The Delta shuttle flight from NYC to Boston took under 1 hour to reach the Logan International Airport (all the flights, domestic and international, arrive and depart from the same airport, this is so simple than having 2 or even 3 airports) from where, we checked into our room at the adjoining Boston Logan Hilton, which is in such close proximity of the airport that we walked through the shared passageway between the two structures and reached the Hotel Lobby in under 2 minutes.
Post some rest and a hot shower, we took the hotel shuttle to the Airport station on the Blue Line.
An average metro car comprises of people from different age groups but what I witnessed in Boston was rather different.
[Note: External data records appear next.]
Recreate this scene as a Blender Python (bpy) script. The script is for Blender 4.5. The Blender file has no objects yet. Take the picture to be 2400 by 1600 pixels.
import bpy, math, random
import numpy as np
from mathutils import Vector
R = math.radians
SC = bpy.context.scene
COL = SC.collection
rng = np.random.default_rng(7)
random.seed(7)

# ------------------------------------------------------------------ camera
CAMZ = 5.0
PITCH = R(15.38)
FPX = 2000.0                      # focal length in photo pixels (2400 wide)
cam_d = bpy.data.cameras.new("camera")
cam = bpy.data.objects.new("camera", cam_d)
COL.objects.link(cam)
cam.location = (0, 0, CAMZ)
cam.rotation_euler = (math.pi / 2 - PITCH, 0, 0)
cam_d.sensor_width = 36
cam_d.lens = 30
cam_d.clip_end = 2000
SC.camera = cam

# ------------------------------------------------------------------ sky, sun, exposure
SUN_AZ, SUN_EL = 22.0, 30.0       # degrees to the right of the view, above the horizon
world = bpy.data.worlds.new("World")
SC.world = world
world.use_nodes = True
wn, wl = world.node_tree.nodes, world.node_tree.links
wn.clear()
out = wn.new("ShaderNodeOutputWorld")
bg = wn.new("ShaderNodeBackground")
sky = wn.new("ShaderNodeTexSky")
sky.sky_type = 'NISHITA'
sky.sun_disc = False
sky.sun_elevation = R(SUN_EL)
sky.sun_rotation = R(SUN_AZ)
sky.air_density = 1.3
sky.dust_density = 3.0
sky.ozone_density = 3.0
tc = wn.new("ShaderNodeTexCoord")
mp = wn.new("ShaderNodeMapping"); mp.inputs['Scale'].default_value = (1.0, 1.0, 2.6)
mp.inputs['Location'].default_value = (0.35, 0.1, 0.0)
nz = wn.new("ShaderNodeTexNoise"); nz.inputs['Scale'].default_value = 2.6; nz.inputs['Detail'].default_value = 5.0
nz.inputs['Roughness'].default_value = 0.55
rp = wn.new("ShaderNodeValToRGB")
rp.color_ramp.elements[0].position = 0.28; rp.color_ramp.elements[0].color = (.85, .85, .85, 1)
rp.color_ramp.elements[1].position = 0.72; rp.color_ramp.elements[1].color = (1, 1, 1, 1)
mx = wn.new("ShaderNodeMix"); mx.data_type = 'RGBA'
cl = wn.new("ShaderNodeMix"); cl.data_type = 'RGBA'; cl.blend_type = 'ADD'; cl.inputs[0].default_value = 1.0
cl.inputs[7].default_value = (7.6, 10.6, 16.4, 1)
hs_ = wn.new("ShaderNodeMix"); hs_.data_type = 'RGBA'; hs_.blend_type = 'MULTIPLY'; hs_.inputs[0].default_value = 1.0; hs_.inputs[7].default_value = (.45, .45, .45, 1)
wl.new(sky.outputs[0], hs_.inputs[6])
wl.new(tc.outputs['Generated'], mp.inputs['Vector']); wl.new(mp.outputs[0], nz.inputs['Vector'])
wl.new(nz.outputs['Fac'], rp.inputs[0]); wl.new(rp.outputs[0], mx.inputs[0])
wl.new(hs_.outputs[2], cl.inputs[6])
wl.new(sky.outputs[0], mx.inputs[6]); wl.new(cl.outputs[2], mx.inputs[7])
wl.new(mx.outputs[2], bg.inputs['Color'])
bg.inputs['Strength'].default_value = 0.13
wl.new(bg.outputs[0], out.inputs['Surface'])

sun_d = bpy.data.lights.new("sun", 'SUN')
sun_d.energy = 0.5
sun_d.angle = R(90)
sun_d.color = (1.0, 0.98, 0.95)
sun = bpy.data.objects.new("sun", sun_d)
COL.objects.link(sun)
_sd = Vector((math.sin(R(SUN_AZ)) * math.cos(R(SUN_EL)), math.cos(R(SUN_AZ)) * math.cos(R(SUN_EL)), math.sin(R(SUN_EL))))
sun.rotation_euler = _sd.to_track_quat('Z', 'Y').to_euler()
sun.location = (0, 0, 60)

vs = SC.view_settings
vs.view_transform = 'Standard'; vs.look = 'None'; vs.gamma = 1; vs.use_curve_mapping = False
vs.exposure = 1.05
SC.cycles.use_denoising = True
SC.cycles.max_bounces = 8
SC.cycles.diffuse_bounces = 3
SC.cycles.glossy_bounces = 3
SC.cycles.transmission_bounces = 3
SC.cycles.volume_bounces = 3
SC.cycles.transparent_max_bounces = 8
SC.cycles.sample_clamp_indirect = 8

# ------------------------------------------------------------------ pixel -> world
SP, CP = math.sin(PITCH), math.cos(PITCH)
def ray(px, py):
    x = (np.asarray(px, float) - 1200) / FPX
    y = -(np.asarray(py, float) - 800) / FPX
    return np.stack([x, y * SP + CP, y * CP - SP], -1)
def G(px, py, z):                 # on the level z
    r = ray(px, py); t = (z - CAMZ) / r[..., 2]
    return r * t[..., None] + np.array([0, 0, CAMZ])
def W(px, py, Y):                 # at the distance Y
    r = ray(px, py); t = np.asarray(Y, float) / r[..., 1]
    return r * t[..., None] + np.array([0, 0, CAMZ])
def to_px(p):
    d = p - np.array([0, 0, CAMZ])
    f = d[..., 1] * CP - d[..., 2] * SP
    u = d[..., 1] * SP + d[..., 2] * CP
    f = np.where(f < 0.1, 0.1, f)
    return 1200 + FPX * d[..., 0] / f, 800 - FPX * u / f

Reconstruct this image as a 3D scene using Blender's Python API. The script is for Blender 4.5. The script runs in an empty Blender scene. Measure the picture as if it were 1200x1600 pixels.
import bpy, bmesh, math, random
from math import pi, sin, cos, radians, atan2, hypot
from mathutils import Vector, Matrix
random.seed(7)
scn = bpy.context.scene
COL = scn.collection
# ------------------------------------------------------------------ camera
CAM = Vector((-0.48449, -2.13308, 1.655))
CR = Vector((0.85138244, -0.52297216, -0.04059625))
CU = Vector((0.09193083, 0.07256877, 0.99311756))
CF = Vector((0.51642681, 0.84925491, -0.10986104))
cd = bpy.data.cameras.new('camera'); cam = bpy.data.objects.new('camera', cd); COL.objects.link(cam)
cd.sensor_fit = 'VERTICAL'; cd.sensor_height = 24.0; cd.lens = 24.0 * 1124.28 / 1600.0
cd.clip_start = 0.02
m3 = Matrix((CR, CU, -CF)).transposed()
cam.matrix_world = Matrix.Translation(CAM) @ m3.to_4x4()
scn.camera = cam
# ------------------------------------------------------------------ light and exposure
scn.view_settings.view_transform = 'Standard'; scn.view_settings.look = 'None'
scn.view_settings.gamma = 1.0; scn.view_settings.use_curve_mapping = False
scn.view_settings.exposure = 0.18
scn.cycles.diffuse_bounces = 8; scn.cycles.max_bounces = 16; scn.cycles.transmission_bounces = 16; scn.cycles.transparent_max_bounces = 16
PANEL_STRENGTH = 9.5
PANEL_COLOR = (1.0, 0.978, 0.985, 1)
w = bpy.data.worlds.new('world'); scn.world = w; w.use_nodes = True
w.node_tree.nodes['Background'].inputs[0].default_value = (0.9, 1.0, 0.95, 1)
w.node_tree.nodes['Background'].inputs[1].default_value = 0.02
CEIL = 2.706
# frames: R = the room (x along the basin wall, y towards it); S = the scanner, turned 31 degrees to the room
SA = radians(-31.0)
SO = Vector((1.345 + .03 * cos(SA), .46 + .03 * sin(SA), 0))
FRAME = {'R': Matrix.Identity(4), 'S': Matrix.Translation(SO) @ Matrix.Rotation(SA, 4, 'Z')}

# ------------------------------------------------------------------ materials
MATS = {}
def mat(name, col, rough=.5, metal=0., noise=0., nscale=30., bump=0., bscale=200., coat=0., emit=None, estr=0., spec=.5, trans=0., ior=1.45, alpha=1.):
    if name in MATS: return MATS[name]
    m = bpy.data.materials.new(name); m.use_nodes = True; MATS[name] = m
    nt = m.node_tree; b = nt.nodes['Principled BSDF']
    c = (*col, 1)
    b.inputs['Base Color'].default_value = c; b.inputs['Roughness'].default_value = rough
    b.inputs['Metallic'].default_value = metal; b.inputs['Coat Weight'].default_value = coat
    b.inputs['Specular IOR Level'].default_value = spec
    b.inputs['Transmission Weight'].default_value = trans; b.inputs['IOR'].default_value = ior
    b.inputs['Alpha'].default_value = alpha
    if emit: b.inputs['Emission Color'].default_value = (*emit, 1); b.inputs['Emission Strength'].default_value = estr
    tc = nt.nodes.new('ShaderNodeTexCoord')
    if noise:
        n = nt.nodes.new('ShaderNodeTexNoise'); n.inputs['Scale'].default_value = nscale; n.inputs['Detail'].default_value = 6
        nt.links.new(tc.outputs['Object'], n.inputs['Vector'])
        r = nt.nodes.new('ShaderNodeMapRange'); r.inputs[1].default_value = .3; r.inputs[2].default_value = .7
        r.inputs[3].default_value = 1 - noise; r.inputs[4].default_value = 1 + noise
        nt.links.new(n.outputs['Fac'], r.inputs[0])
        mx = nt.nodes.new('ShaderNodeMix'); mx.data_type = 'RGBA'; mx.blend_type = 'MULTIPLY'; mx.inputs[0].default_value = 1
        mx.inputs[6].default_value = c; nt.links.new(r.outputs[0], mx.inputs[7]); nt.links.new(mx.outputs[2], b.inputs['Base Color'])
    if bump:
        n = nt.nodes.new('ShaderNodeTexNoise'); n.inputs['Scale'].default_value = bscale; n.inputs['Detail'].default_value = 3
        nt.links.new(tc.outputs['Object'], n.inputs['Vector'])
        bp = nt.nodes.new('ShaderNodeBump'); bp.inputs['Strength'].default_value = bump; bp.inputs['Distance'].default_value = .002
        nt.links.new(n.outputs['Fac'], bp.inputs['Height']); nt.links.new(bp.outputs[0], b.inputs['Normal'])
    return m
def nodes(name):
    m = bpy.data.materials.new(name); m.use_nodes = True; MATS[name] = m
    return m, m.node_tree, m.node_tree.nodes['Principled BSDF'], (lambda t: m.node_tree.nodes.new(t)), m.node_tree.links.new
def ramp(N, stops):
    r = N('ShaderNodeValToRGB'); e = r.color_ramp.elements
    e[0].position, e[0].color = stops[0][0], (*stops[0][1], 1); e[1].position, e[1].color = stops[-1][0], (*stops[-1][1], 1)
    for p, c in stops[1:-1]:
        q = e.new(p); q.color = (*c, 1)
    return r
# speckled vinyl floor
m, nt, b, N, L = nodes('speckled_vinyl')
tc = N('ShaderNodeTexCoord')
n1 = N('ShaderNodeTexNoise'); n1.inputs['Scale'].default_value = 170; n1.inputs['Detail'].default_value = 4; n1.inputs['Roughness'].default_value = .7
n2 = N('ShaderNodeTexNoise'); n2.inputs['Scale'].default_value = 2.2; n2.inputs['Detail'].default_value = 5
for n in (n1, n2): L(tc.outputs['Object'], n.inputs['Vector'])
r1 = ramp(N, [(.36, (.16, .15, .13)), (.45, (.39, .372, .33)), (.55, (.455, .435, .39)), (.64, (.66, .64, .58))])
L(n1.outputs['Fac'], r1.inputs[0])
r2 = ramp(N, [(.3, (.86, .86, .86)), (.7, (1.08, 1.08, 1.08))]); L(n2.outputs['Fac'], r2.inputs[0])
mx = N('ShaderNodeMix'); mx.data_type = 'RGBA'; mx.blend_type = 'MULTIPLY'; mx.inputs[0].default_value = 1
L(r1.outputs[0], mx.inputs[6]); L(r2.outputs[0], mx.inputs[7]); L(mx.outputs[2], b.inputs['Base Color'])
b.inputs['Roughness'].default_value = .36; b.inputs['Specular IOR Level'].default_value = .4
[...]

Everywhere I looked, I saw students. Clad in overcoats, books in hand and earphones in ears, I saw groups of boys and girls in their late teens, twenties and some maybe in their early thirties. Also, being in the States, you would expect majority of the people speaking in English, or perhaps, the second language - Spanish but here again, a rather strange surprise.
The train coaches were bustling with tongues from various different continents. A trio sitting in front of me were chatting in french, who, when exited, were replaced by 4 teenagers gossiping in Spanish. To my left were two guys talking in Japanese and near the door, stood a young adult on a call, conversing in German.
This truly explains what a students' hub looks like. One of the top 3 cities in the world for college goers, it houses some of the biggest names in the stream of education. Harvard, MIT, Berklee College of Music, Boston University, Boston College, Emerson College and many many and yet many more.
In about 20 minutes we reached our rendez-vous point of Hynes Convention Centre, in Boston's Back Bay area where a friend, who goes to in the Berklee College, showed us around.
We took a short tour of Berklee, including a quick sneak peak into the classrooms and practice rooms, where, even at 11pm on a Saturday night, students were quite determinedly practicing their musical instrument of choice while the others sat back and listened to the masterpieces in the making.
The ones who believe in the American motto of work hard and party harder, were lined up in queues outside taverns and bars enjoying the warmer than usual weekend (warmer as it hadn't snowed in the past week; me and my friends were shivering in 4 layers of clothing as some girls passed us by wearing minis).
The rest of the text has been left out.